What books are on your bedside table?

I found two volumes of Plautus’ comedies in a secondhand bookshop recently. The books were published in the 60’s in the German Democratic Republic, have a very sensible Socialist foreword and lots of annotations for any “questions of the reading worker”, as Brecht said. It’s easy to see why the East Germans liked Plautus, as in his plays the underdog, the slave, is the real hero. The comedies are indeed very funny and did a lot to revive my spirits after a heavy cold.

Which book or author do you always return to?

Walter Benjamin certainly is an all-time favourite of mine.

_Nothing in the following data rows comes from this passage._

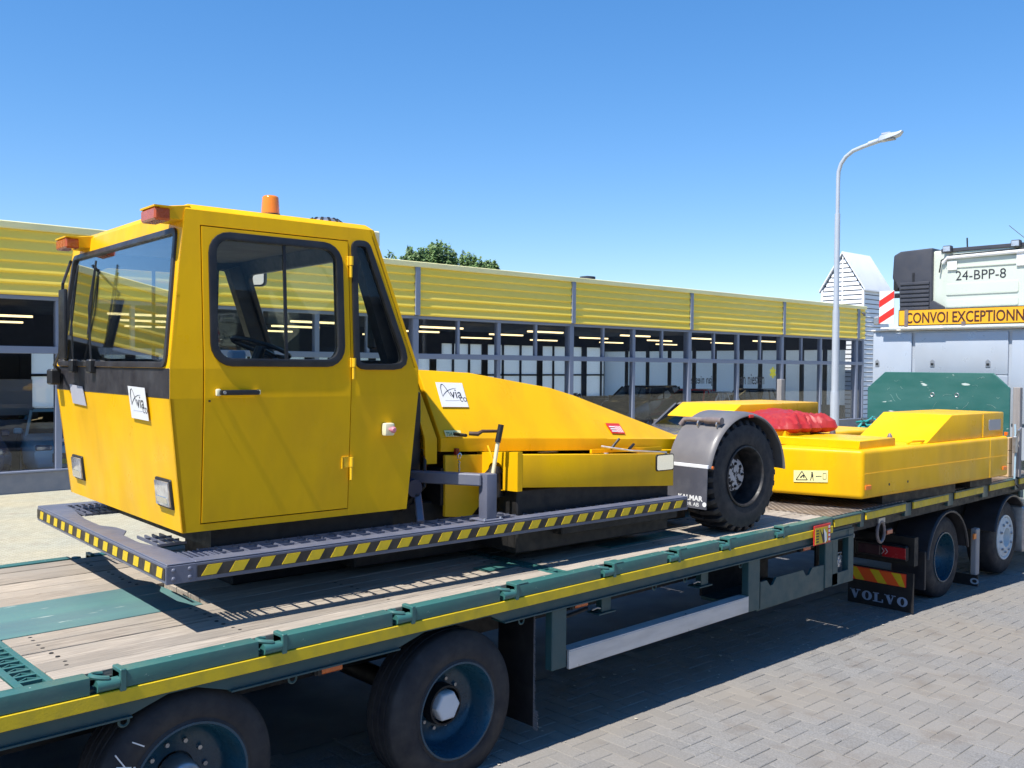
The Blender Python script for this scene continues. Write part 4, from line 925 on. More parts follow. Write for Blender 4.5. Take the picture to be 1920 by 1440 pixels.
wpz = GB(MB().tube([(1.66, .62, 1.75), (1.50, .56, 2.0), (1.46, .60, 2.08)], .008, 6), 'rear_wiper', BLK); MB().box(1.62, 1.70, .60, .68, 1.55, 1.78).build('wiper_motor', BLK, wpz, bevel=.01)
# thick black corner pillars inside the cab
for s_ in (0, 1):
    yy = ys(1.8)+.12 if not s_ else 2*CY-ys(1.8)-.12
    GB(MB().bar((1.62, yy, 1.40), (1.345, yy, 2.20), .11, .09, up=(0, 1, 0)), 'rear_pillar', BLK)
    GB(MB().bar((.16, yy-.02 if not s_ else yy+.02, 1.40), (.25, yy, 2.26), .06, .07, up=(0, 1, 0)), 'front_pillar', BLK)
GB(MB().box(.23, 1.36, .3, 2*CY-.3, 2.235, 2.265), 'headlining', pm('headlining', (.10, .10, .10), .8))
# mirror seen through the door window
mc = Vector((1.57, 2.46, 2.19)); mu = Vector((.72, -.69, 0)); mn_ = Vector((-.69, -.72, 0))
mm_ = GB(MB().plate(rrect(-.15, .15, -.11, .11, .04), [], lambda u, v: mc+mu*u+Vector((0, 0, v)), mn_*-.035), 'rear_view_mirror', BLK, bevel=.008)
MB().plate(rrect(-.135, .135, -.097, .097, .03), [], lambda u, v: mc+mn_*.004+mu*u+Vector((0, 0, v)), mn_*.003).build('mirror_glass', MIRW, mm_)
GB(MB().tube([mc-mn_*.03, (1.5, 2.42, 2.0), (1.48, 2.36, 1.9)], .010, 6), 'mirror_stay', BLK)
# dash, steering wheel, seats
GB(MB().hexa([(.22, .4, 1.15), (.55, .4, 1.20), (.55, 2.2, 1.20), (.22, 2.2, 1.15), (.20, .4, 1.40), (.45, .4, 1.43), (.45, 2.2, 1.43), (.20, 2.2, 1.40)]), 'dashboard', DKP, bevel=.02, seg=2)
sw = []; e1 = Vector((.82, 0, -.28)).normalized(); e2 = Vector((0, 1, 0)); c_ = Vector((.93, .86, 1.545))
for q in range(24): t = 2*math.pi*q/24; sw.append(c_+e1*(.19*math.cos(t))+e2*(.19*math.sin(t)))
swo = GB(MB().tube(sw, .014, 8, closed=True), 'steering_wheel', BLK)
for a in (0, 120, 240): t = R(a+30); MB().tube([c_, c_+e1*.185*math.cos(t)+e2*.185*math.sin(t)], .010, 6).build('spoke', BLK, swo)
GB(MB().tube([c_, (.74, .86, 1.1), (.70, .86, .6)], .035, 10), 'steering_column', BLK)
for (x, y) in ((1.33, .86), (1.33, 1.75)):
    s1 = GB(MB().box(x-.42, x+.05, y-.25, y+.25, .98, 1.10), 'seat', DKP, bevel=.04, seg=3); MB().box(x+.02, x+.14, y-.24, y+.24, 1.08, 1.36).build('backrest', DKP, s1, bevel=.04, seg=3); MB().box(x-.35, x, y-.2, y+.2, .52, .98).build('seat_base', BLK, s1)
GB(MB().box(.62, .72, .62, .68, 1.30, 1.52), 'control_box', pm('pale_blue_grey_plastic', (.35, .40, .5), .5), bevel=.01)
# beacon, vent dome, roof marker lamps
bc = GB(MB().lathe([(.001, .022), (.058, .022), (.062, .0)], (.78, .42, 2.325), (0, 0, 1), 28), 'beacon_base', BLK, smooth=50)
MB().lathe([(.001, .132), (.035, .132), (.046, .126), (.049, .118), (.055, .022)], (.78, .42, 2.325), (0, 0, 1), 28).build('beacon_dome', pm('orange_beacon_plastic', (.80, .22, .004), .2, coat=.6, rvar=.03), bc, smooth=50)
vd = GB(MB().lathe([(.001, .062), (.06, .058), (.10, .042), (.13, .012), (.135, 0)], (1.22, .55, 2.325), (0, 0, 1), 32), 'vent_dome', STEEL, smooth=60)
for q in range(14):
    t = 2*math.pi*q/14; MB().bar((1.22+.085*math.cos(t), .55+.085*math.sin(t), 2.378), (1.22+.12*math.cos(t), .55+.12*math.sin(t), 2.354), .016, .008).build('vent_slot', BLK, vd)
for (y0, y1) in ((.245, .45), (1.93, 2.16)):
    ml_ = GB(MB().hexa([(.05, y0, 2.225), (.22, y0, 2.225), (.22, y1, 2.225), (.05, y1, 2.225), (.05, y0, 2.29), (.22, y0, 2.315), (.22, y1, 2.315), (.05, y1, 2.29)]), 'marker_lamp_housing', YEL, bevel=.004)
    MB().box(.02, .11, y0-.006, y1+.006, 2.215, 2.285).build('marker_lamp_lens', AMBR, ml_, bevel=.01); MB().box(.018, .12, y0-.01, y1+.01, 2.2855, 2.295).build('lamp_cap', YEL, ml_)
# headlights
for (y0, y1) in ((.30, .535), (1.945, 2.18)):
    z0, z1 = .62, .79
    hl = GB(MB().hexa([(xf(z0)-.012, y0, z0), (xf(z0)+.02, y0, z0), (xf(z0)+.02, y1, z0), (xf(z0)-.012, y1, z0), (xf(z1)-.012, y0, z1), (xf(z1)+.02, y0, z1), (xf(z1)+.02, y1, z1), (xf(z1)-.012, y1, z1)]), 'headlight', BLK, bevel=.006)
    i = .014; MB().hexa([(xf(z0)-.028, y0+i, z0+i), (xf(z0)-.008, y0+i, z0+i), (xf(z0)-.008, y1-i, z0+i), (xf(z0)-.028, y1-i, z0+i), (xf(z1)-.022, y0+i, z1-i), (xf(z1)-.008, y0+i, z1-i), (xf(z1)-.008, y1-i, z1-i), (xf(z1)-.022, y1-i, z1-i)]).build('lamp_lens', LENS, hl, bevel=.008, seg=2)
    MB().hexa([(xf(z0)-.0305, y0+i+.02, z0+i+.015), (xf(z0)-.02, y0+i+.02, z0+i+.015), (xf(z0)-.02, y1-i-.02, z0+i+.015), (xf(z0)-.0305, y1-i-.02, z0+i+.015), (xf(.69)-.0275, y0+i+.02, .69), (xf(.69)-.02, y0+i+.02, .69), (xf(.69)-.02, y1-i-.02, .69), (xf(.69)-.0275, y1-i-.02, .69)]).build('lamp_reflector', CHROME, hl, bevel=.004)
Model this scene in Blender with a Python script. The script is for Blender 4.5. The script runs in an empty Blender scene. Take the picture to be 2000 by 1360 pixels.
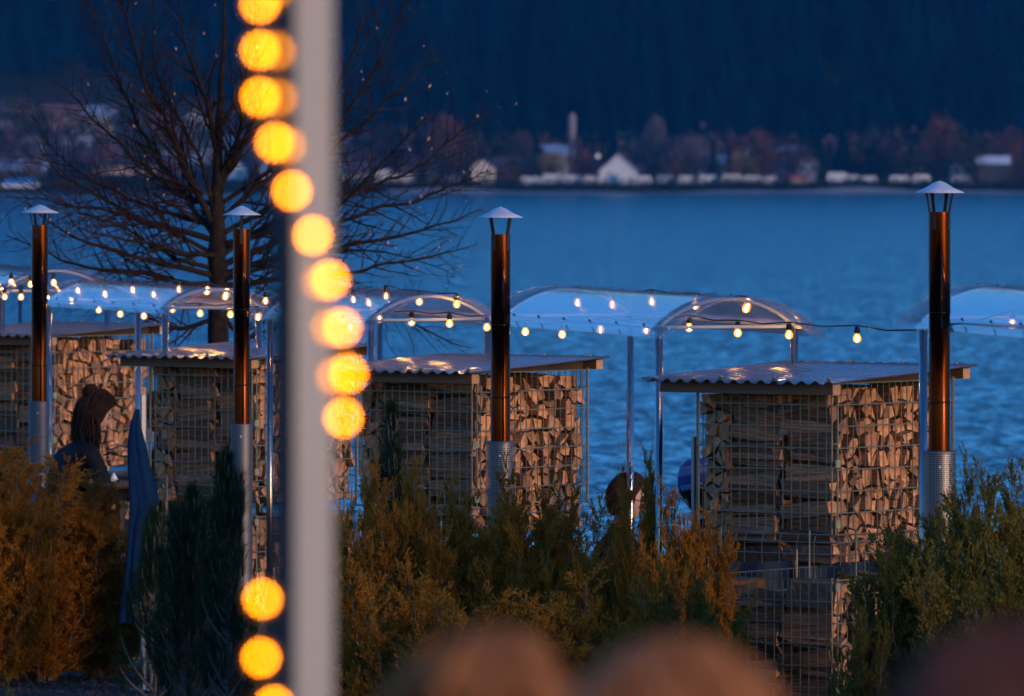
import bpy, bmesh, math, random
import numpy as np
from mathutils import Vector, Matrix

random.seed(7)
NR = np.random.RandomState(11)
SC = bpy.context.scene
COL = SC.collection
R = math.radians

# ------------------------------------------------------------------ camera
F = 14800.0          # focal length in pixels of the 2000 px wide photograph
H = 2.95             # eye height above the patio gravel
HY = 350.0           # picture row of the horizon
cam = bpy.data.cameras.new("camera")
cam.sensor_width = 36.0
cam.lens = 36.0 * F / 2000.0
cam.shift_y = -(680.0 - HY) / 2000.0
cam.clip_start = 0.2
cam.clip_end = 20000
cam.dof.use_dof = True
cam.dof.focus_distance = 36.6
cam.dof.aperture_fstop = 8.0
camo = bpy.data.objects.new("camera", cam)
camo.location = (0, 0, H)
camo.rotation_euler = (math.pi / 2, 0, 0)
COL.objects.link(camo)
SC.camera = camo

# ------------------------------------------------------------------ sky, afterglow, exposure
SUN_AZ, SUN_EL = 134.0, 1.6      # the sun has gone down to the side, a little behind the viewer
w = bpy.data.worlds.new("World")
SC.world = w
w.use_nodes = True
wn = w.node_tree
sky = wn.nodes.new("ShaderNodeTexSky")
sky.sky_type = 'NISHITA'
sky.sun_disc = False
sky.sun_elevation = R(SUN_EL)
sky.sun_rotation = R(SUN_AZ)
sky.air_density = 1.0
sky.dust_density = 0.3
sky.ozone_density = 5.0
tint = wn.nodes.new("ShaderNodeMix")
tint.data_type = 'RGBA'
tint.blend_type = 'MULTIPLY'
tint.inputs[0].default_value = 1.0
wn.links.new(sky.outputs[0], tint.inputs[6])
tint.inputs[7].default_value = (0.74, 0.80, 0.80, 1)
wn.links.new(tint.outputs[2], wn.nodes['Background'].inputs[0])
wn.nodes['Background'].inputs[1].default_value = 0.14

sl = bpy.data.lights.new("sun", 'SUN')
sl.energy = 0.20
sl.angle = R(18)
sl.color = (1.0, 0.65, 0.37)
so = bpy.data.objects.new("sun", sl)
sd = Vector((math.sin(R(SUN_AZ)), math.cos(R(SUN_AZ)), math.tan(R(9))))
so.rotation_euler = sd.to_track_quat('Z', 'Y').to_euler()
so.location = (30, -20, 40)
COL.objects.link(so)

SC.view_settings.view_transform = 'Standard'
SC.view_settings.look = 'None'
SC.view_settings.gamma = 1.0
SC.view_settings.exposure = 3.3
SC.render.engine = 'CYCLES'
SC.cycles.use_denoising = True
SC.cycles.use_adaptive_sampling = True
SC.cycles.adaptive_threshold = 0.03
SC.cycles.adaptive_min_samples = 32
SC.cycles.max_bounces = 6
SC.cycles.diffuse_bounces = 2
SC.cycles.glossy_bounces = 3
SC.cycles.transparent_max_bounces = 24
SC.cycles.sample_clamp_indirect = 4.0
SC.cycles.caustics_reflective = False
SC.cycles.caustics_refractive = False
K = 2.0 ** -3.3       # a radiance of K shows as white


# ------------------------------------------------------------------ helpers
def at(x, y, Y):
    """world point seen at a picture position, at distance Y"""
    return Vector(((x - 1000.0) / F * Y, Y, H - (y - HY) / F * Y))


MATS = {}


def mat(name, col, rough=0.6, metal=0.0, var=0.0, scale=20.0, col2=None, rnd=0.0, spec=0.5, bump=0.0,
        stretch=None, trans=0.0, ior=1.5, detail=4.0):
    if name in MATS:
        return MATS[name]
    m = bpy.data.materials.new(name)
    m.use_nodes = True
    nt = m.node_tree
    p = nt.nodes['Principled BSDF']
    p.inputs['Base Color'].default_value = (*col, 1)
    p.inputs['Roughness'].default_value = rough
    p.inputs['Metallic'].default_value = metal
    p.inputs['Specular IOR Level'].default_value = spec
    p.inputs['IOR'].default_value = ior
    if col2 is not None or bump:
        tc = nt.nodes.new("ShaderNodeTexCoord")
        mp = nt.nodes.new("ShaderNodeMapping")
        if stretch:
            mp.inputs['Scale'].default_value = stretch
        nt.links.new(tc.outputs['Object'], mp.inputs[0])
        no = nt.nodes.new("ShaderNodeTexNoise")
        no.inputs['Scale'].default_value = scale
        no.inputs['Detail'].default_value = detail
        nt.links.new(mp.outputs[0], no.inputs['Vector'])
        if col2 is not None:
            ra = nt.nodes.new("ShaderNodeValToRGB")
            ra.color_ramp.elements[0].position = 0.5 - 0.2
            ra.color_ramp.elements[1].position = 0.5 + 0.2
            ra.color_ramp.elements[0].color = (*col, 1)
            ra.color_ramp.elements[1].color = (*col2, 1)
            nt.links.new(no.outputs['Fac'], ra.inputs[0])
            src = ra.outputs[0]
            if rnd:
                oi = nt.nodes.new("ShaderNodeObjectInfo")
                mr = nt.nodes.new("ShaderNodeMapRange")
                mr.inputs[3].default_value = 1 - rnd
                mr.inputs[4].default_value = 1 + rnd
                nt.links.new(oi.outputs['Random'], mr.inputs[0])
                mu = nt.nodes.new("ShaderNodeMix")
                mu.data_type = 'RGBA'
                mu.blend_type = 'MULTIPLY'
                mu.inputs[0].default_value = 1
                nt.links.new(src, mu.inputs[6])
                nt.links.new(mr.outputs[0], mu.inputs[7])
                src = mu.outputs[2]
            nt.links.new(src, p.inputs['Base Color'])
        if bump:
            b = nt.nodes.new("ShaderNodeBump")
            b.inputs['Strength'].default_value = bump
            b.inputs['Distance'].default_value = 0.01
            nt.links.new(no.outputs['Fac'], b.inputs['Height'])
            nt.links.new(b.outputs[0], p.inputs['Normal'])
    MATS[name] = m
    return m


def emit(name, col, strength):
    if name in MATS:
        return MATS[name]
    m = bpy.data.materials.new(name)
    m.use_nodes = True
    nt = m.node_tree
    nt.nodes.remove(nt.nodes['Principled BSDF'])
    e = nt.nodes.new("ShaderNodeEmission")
    e.inputs[0].default_value = (*col, 1)
    e.inputs[1].default_value = strength
    nt.links.new(e.outputs[0], nt.nodes['Material Output'].inputs[0])
    MATS[name] = m
    return m


def glow_shell(name, col, strength, clear):
    """glass of a lit bulb: mostly clear, faintly glowing with the scattered light of the filament"""
    m = bpy.data.materials.new(name)
    m.use_nodes = True
    nt = m.node_tree
    nt.nodes.remove(nt.nodes['Principled BSDF'])
    e = nt.nodes.new("ShaderNodeEmission")
    e.inputs[0].default_value = (*col, 1)
    e.inputs[1].default_value = strength
    t = nt.nodes.new("ShaderNodeBsdfTransparent")
    mx = nt.nodes.new("ShaderNodeMixShader")
    mx.inputs[0].default_value = clear
    nt.links.new(e.outputs[0], mx.inputs[1])
    nt.links.new(t.outputs[0], mx.inputs[2])
    nt.links.new(mx.outputs[0], nt.nodes['Material Output'].inputs[0])
    return m


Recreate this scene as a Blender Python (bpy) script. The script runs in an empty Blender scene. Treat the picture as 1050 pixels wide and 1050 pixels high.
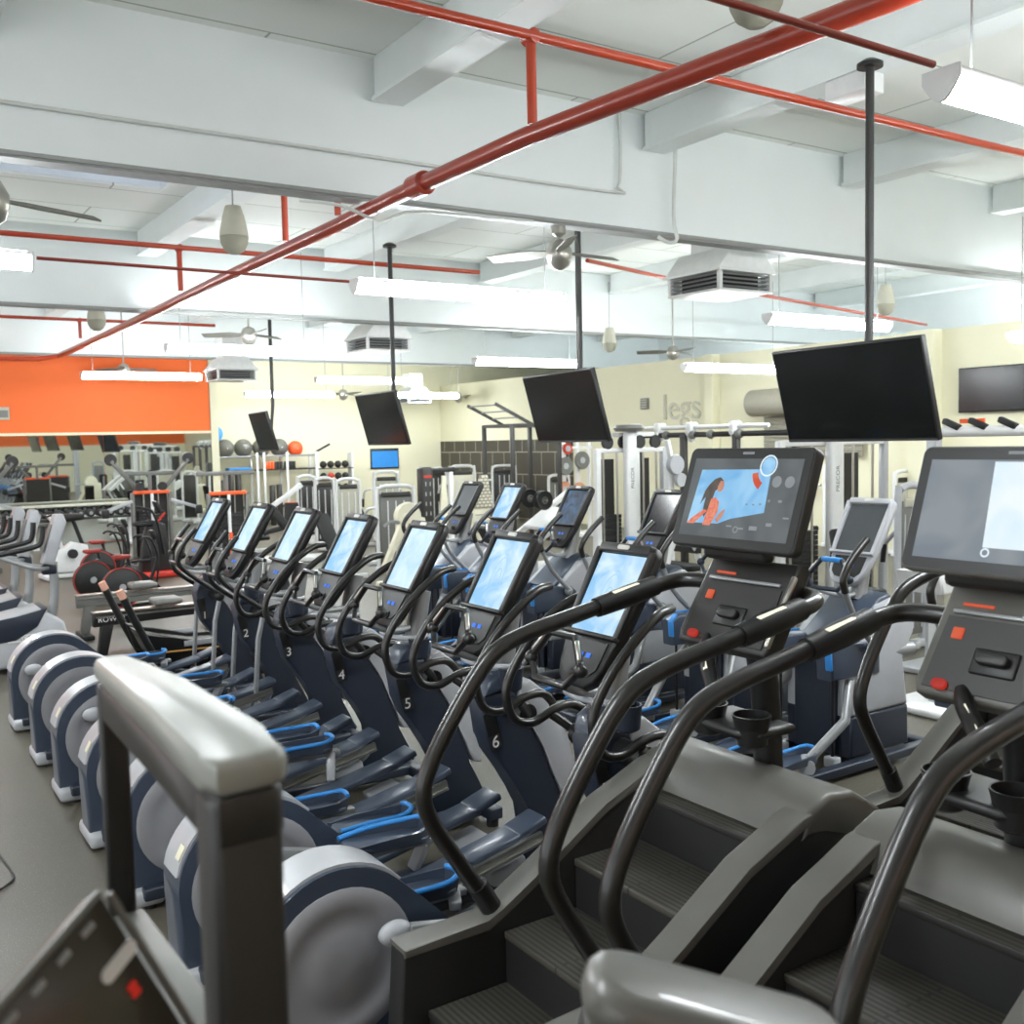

I can re-read his essays, his descriptions of cities, his childhood memories of Berlin around 1900, everything. What I like about him? His thoughts, of course, his social and human insight, but perhaps most of all, his beautiful metaphors with which he can transform anything. As you probably know, he also wrote about his experiments with hashish in Marseille.

Wolfgang, Manuela, Pipo, Klaus, Tiny, Jörg, ?, Thom at Englischer Garten, München 1971. Photo by Reinhard Görner.

What currently occupies your life?

I am trying to write a kind of prequel to “Soultime”. This time it’s about the mid-sixties and the influence of pop groups of that time, groups like the Kinks and Troggs or the Beach Boys.

Thank you for taking your time. Last word is yours.

Thank you very much, Klemen! I hope my answers didn’t get too long, but if they did it’s due to your great questions. What I personally found quite interesting, now looking back on this interview, is that there are so many similarities between then, I mean the period around ’68, and now. Youngsters today also more and more reject materialism, protest against neoliberalism and neocolonialism and fight for a better environment. I think this is a good sign.

– Klemen Breznikar

One Comment
  1. The Triumph of the Thrill says:

    Nice interview, interesting man who seems to have lived quite the life. Good photos too. The Krautrock scene is one of the great and underrated genres and it’s good to know another group from that scene.